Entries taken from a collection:
········

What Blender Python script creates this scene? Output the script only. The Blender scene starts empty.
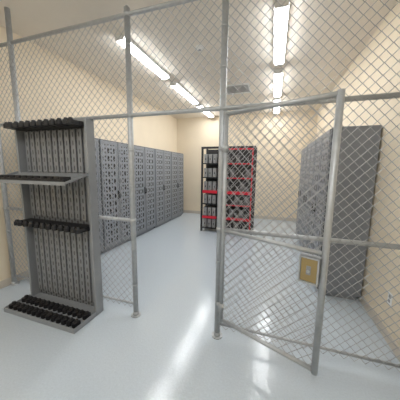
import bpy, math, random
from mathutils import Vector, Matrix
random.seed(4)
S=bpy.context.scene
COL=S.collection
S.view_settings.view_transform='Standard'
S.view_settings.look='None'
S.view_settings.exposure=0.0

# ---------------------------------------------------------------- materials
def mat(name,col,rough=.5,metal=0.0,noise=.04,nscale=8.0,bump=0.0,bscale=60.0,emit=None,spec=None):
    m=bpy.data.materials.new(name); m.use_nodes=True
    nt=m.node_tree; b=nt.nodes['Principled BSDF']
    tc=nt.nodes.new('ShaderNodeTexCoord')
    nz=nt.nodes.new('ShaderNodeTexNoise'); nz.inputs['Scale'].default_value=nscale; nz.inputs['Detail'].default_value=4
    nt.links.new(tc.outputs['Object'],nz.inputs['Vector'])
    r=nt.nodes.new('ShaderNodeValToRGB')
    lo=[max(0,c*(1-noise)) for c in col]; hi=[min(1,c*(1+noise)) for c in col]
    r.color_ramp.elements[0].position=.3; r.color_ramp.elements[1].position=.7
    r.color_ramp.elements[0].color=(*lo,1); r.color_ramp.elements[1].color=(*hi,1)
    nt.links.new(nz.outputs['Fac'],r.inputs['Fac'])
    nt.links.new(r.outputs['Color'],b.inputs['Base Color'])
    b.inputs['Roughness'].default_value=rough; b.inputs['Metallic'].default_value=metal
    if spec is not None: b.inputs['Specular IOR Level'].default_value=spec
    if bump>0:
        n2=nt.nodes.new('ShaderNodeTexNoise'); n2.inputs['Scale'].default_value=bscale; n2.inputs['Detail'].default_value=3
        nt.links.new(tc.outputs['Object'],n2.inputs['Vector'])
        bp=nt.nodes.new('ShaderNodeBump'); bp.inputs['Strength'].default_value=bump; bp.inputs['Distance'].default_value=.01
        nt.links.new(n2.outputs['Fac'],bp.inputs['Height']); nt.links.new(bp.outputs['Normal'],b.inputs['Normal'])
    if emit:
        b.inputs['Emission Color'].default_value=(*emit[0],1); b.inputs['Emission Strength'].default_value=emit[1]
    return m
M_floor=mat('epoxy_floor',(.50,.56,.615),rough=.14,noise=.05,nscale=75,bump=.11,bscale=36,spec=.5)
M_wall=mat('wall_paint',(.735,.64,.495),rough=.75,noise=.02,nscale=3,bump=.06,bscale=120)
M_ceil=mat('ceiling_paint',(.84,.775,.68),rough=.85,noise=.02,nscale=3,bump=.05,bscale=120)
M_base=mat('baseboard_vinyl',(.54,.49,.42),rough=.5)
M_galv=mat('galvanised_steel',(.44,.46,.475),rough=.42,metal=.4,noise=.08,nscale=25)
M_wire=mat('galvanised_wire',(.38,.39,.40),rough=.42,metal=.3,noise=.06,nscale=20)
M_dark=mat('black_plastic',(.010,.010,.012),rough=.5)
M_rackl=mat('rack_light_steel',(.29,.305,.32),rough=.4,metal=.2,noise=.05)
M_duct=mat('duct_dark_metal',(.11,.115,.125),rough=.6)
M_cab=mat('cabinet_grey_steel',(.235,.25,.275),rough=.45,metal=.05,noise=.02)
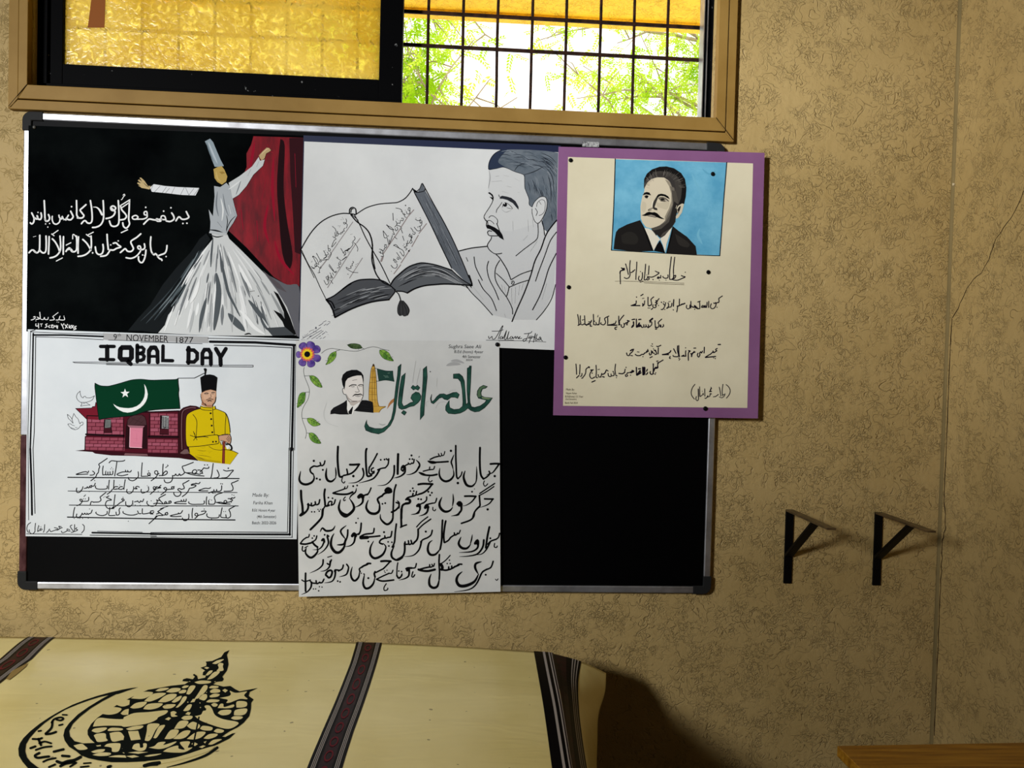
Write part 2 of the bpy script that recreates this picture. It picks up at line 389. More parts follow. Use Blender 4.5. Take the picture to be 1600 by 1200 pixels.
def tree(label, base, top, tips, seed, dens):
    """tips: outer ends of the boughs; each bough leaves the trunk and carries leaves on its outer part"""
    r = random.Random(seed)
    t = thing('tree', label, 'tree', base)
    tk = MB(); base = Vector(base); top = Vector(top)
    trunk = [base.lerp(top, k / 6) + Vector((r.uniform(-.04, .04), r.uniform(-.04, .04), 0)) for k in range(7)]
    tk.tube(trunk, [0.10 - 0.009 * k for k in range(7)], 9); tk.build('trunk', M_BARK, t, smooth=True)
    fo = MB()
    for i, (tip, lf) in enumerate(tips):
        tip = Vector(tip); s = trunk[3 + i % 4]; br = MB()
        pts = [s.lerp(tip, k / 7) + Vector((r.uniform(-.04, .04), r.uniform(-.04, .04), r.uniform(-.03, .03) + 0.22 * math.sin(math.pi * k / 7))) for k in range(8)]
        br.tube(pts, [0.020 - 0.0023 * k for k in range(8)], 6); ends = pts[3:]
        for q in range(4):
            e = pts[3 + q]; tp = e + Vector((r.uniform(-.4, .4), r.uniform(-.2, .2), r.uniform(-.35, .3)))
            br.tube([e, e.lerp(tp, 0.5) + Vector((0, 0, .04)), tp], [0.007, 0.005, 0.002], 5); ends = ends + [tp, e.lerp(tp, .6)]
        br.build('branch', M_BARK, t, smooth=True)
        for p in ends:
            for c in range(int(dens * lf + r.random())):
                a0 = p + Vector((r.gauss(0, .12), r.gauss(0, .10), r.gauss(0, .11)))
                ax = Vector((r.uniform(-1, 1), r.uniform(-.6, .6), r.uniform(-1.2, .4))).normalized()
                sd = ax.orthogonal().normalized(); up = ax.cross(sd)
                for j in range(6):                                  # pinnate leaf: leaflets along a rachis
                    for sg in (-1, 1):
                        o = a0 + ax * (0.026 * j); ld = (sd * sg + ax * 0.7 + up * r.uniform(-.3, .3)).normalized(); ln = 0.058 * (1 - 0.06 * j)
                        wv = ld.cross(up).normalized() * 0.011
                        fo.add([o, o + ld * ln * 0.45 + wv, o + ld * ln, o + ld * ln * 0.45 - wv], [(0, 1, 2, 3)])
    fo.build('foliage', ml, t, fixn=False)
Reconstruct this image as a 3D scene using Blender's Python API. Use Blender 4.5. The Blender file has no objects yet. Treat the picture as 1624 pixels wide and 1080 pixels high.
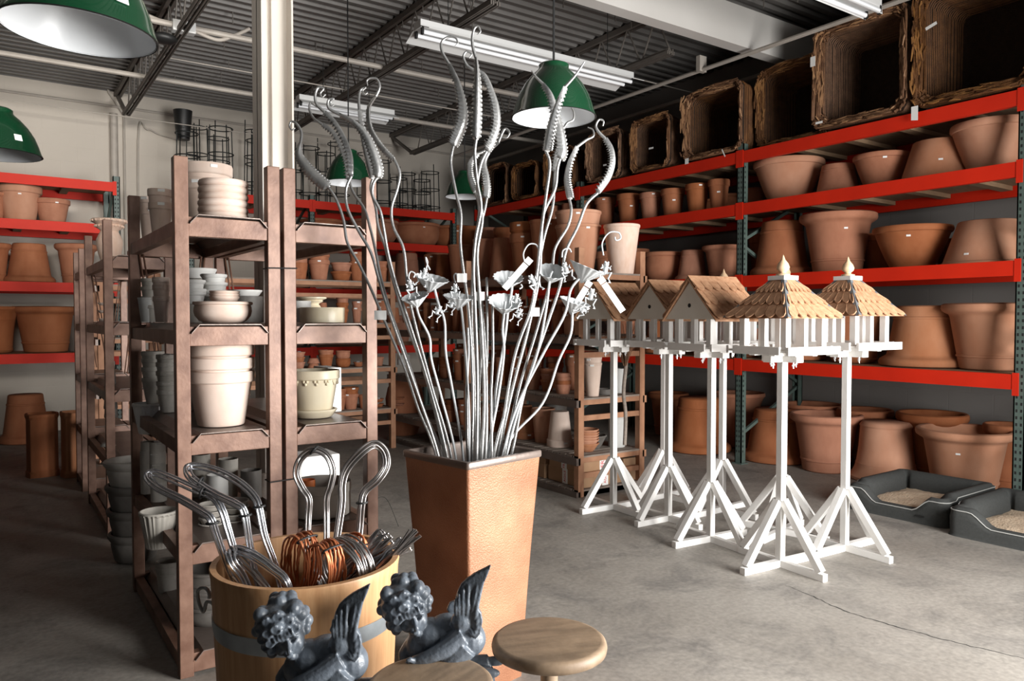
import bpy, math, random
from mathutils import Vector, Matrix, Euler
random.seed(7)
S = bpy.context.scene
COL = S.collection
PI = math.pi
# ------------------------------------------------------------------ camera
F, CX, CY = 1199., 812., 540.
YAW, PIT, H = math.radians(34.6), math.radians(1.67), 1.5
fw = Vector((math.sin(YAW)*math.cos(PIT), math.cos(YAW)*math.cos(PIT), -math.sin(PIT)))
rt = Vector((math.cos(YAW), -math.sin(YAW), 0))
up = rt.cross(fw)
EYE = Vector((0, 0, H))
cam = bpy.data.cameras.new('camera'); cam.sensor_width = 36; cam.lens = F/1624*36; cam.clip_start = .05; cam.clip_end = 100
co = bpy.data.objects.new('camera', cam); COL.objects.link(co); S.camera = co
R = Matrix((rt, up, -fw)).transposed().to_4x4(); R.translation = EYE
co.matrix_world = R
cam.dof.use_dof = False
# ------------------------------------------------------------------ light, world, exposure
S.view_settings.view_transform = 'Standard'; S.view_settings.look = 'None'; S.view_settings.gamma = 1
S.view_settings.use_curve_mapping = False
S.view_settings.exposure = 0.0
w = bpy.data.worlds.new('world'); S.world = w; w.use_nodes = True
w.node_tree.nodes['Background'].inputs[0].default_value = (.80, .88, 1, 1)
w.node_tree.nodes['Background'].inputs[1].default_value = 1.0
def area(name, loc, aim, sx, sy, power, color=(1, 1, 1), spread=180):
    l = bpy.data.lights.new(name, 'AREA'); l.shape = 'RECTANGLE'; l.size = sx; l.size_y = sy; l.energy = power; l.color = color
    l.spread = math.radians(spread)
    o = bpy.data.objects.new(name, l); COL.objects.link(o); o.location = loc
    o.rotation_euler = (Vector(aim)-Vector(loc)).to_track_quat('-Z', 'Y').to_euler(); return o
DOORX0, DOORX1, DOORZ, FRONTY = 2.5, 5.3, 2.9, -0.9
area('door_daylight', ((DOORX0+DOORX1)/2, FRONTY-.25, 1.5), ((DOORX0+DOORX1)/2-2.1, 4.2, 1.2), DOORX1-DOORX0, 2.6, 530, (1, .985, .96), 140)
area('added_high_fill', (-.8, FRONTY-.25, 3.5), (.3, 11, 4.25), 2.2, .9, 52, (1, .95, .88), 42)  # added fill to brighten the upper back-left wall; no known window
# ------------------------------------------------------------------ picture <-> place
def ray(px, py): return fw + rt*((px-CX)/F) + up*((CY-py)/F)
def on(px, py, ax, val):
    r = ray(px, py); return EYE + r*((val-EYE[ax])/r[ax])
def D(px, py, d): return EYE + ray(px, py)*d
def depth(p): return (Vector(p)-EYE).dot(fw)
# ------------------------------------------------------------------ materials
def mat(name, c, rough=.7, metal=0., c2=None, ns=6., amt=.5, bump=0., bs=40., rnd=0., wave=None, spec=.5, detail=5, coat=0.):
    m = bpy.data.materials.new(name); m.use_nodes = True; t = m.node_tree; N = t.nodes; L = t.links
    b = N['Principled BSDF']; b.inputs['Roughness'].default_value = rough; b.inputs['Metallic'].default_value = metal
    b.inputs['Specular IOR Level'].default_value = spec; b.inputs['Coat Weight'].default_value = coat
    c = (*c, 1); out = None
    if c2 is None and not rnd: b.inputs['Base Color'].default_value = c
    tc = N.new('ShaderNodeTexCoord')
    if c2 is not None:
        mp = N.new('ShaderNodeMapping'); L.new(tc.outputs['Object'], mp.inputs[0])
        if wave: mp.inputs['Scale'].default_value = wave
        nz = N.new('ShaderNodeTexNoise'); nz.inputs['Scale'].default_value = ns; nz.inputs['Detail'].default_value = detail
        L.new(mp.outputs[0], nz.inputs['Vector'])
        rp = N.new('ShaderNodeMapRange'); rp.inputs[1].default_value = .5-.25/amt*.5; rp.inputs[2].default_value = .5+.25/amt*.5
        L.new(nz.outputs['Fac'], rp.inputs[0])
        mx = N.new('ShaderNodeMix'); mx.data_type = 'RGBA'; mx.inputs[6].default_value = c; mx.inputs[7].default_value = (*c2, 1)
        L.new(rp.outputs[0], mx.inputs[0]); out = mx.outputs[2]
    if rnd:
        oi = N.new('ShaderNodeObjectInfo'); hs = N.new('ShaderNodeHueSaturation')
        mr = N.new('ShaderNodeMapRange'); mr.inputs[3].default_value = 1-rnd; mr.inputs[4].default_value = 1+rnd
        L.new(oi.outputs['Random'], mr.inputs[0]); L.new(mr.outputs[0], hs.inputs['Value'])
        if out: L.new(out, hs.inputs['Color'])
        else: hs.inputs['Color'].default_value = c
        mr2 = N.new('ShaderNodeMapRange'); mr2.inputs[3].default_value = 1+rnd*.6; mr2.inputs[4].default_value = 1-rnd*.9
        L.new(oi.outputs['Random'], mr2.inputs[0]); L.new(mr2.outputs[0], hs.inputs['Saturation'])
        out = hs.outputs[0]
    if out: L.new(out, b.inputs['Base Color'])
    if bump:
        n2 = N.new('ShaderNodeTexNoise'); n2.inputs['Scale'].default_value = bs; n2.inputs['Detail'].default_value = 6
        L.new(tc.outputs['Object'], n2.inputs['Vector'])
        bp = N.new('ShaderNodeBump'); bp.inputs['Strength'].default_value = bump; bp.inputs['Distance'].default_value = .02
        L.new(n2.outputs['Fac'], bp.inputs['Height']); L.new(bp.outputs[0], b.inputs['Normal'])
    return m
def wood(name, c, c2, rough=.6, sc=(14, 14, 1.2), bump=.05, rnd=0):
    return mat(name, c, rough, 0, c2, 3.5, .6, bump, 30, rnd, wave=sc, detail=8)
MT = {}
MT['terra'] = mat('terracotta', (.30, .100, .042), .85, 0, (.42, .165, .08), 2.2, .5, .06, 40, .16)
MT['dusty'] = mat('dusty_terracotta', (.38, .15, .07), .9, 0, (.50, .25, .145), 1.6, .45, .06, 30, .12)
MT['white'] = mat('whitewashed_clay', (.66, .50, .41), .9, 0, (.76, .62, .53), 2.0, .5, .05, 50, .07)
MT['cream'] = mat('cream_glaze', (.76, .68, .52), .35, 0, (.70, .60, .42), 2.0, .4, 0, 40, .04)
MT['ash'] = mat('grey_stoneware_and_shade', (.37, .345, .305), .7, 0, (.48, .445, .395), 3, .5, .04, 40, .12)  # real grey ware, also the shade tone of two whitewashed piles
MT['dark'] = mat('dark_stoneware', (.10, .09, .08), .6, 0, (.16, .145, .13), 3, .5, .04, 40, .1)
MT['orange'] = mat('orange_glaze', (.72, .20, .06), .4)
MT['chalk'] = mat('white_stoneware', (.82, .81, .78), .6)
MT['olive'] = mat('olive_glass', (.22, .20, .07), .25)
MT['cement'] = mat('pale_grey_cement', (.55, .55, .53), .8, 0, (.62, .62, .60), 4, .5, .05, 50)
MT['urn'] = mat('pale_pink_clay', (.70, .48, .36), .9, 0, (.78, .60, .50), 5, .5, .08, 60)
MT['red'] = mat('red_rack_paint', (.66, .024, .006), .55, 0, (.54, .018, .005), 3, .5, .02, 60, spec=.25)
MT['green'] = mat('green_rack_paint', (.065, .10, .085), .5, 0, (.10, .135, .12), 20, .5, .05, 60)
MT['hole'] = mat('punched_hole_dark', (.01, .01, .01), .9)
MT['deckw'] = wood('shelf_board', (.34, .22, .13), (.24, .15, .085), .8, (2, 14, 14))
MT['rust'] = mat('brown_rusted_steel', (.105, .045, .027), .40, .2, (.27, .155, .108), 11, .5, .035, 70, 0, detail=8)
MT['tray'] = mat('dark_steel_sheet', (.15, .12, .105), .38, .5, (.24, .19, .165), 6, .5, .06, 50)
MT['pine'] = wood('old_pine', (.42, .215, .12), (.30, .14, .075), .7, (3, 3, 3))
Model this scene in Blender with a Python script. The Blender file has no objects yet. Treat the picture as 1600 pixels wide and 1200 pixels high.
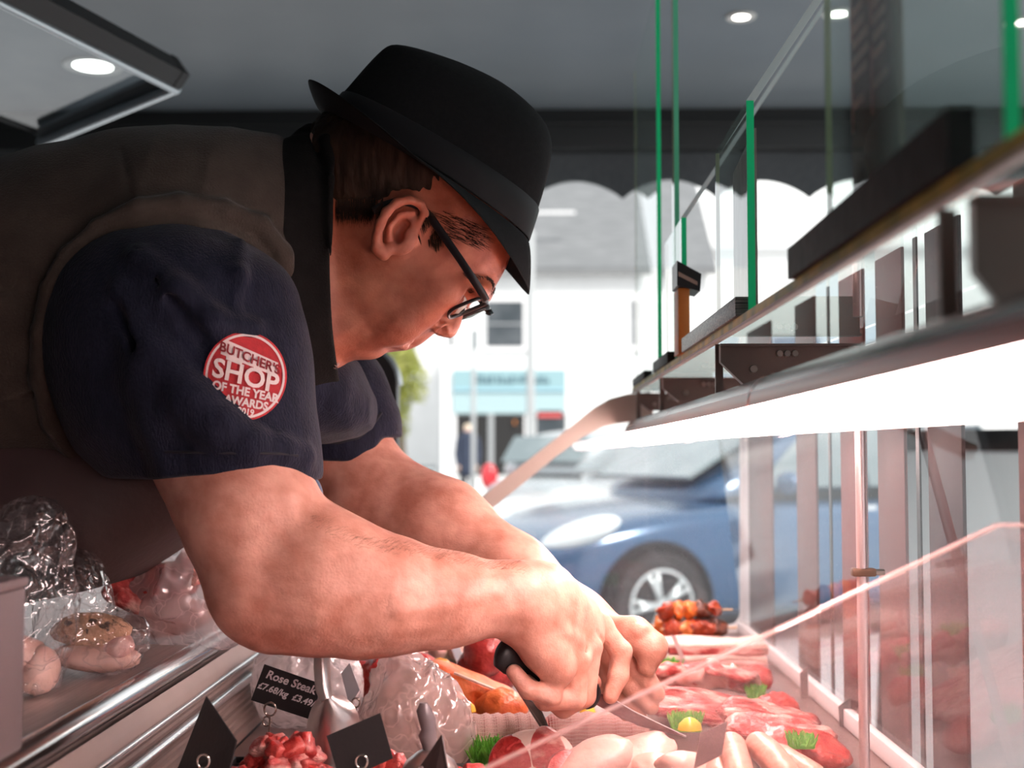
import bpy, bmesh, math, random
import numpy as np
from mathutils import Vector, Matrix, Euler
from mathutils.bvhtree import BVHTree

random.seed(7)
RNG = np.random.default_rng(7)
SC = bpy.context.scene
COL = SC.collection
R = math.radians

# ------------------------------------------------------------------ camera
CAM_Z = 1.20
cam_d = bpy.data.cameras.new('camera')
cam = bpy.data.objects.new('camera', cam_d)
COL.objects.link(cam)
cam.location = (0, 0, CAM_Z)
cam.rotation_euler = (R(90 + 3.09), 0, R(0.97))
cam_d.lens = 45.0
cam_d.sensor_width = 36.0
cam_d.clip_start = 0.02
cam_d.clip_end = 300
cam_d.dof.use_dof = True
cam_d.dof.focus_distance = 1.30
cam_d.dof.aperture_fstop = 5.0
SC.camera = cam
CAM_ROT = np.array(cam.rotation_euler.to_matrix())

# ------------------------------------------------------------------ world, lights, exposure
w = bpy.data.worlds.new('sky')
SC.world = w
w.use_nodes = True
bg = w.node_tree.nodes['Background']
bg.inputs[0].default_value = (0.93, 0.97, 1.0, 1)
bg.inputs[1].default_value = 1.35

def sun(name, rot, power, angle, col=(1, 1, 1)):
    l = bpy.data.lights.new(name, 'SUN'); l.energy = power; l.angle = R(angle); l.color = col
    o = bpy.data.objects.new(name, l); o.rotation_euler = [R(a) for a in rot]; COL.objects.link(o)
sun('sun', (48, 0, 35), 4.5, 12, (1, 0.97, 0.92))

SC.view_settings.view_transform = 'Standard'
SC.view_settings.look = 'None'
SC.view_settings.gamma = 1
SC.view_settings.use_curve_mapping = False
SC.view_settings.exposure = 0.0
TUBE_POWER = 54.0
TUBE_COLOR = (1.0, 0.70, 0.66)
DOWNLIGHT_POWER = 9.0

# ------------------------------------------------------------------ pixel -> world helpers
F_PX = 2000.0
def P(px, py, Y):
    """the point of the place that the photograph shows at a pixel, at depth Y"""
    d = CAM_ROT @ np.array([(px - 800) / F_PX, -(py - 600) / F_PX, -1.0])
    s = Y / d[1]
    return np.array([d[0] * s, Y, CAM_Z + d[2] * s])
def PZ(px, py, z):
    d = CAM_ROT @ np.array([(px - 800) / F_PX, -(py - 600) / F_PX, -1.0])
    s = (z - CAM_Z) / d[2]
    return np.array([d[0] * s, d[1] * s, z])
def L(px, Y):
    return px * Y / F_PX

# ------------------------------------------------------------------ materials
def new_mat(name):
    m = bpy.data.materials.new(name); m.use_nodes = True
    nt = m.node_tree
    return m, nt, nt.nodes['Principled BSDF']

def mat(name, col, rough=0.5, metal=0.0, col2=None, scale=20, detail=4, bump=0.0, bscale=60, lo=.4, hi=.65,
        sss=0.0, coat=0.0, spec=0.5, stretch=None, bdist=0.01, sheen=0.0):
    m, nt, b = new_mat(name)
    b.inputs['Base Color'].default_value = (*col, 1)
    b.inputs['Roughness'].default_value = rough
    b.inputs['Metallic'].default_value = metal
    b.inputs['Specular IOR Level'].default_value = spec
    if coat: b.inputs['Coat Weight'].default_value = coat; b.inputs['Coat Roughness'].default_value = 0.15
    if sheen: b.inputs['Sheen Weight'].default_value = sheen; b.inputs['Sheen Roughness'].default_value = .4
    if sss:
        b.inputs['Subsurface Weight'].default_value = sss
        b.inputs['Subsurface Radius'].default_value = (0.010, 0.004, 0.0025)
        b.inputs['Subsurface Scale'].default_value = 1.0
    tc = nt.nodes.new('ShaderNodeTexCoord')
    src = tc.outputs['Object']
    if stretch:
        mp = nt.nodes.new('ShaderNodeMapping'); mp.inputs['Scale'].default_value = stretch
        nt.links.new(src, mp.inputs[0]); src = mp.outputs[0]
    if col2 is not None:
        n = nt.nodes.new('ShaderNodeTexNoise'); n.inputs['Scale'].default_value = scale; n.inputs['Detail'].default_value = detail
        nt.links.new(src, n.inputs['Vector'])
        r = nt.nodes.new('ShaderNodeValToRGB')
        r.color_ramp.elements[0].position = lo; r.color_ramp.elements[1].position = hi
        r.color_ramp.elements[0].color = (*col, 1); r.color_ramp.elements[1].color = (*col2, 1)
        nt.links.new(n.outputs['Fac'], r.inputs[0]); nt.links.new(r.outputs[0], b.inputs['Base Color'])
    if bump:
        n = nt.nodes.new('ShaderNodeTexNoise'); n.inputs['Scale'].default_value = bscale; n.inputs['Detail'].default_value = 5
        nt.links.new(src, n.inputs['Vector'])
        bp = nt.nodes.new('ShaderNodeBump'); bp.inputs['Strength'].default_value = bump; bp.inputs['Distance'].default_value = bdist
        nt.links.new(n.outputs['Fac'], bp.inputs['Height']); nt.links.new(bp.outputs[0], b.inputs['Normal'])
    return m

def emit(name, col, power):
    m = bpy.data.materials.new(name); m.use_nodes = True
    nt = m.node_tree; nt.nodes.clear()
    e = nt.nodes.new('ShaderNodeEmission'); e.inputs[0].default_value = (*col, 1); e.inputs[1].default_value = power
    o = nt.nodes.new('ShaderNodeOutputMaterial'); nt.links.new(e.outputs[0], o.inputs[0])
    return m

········

▸ **TASK PROMPT**: Copy the records above exactly, from the first line through the line containing "S.view_settings.exposure=0.0", and leave out the pictures.

▸ **TASK ANSWER**:
What Blender Python script creates this scene? Output the script only. The Blender scene starts empty.
import bpy, math, random
from mathutils import Vector, Matrix
random.seed(4)
S=bpy.context.scene
COL=S.collection
S.view_settings.view_transform='Standard'
S.view_settings.look='None'
S.view_settings.exposure=0.0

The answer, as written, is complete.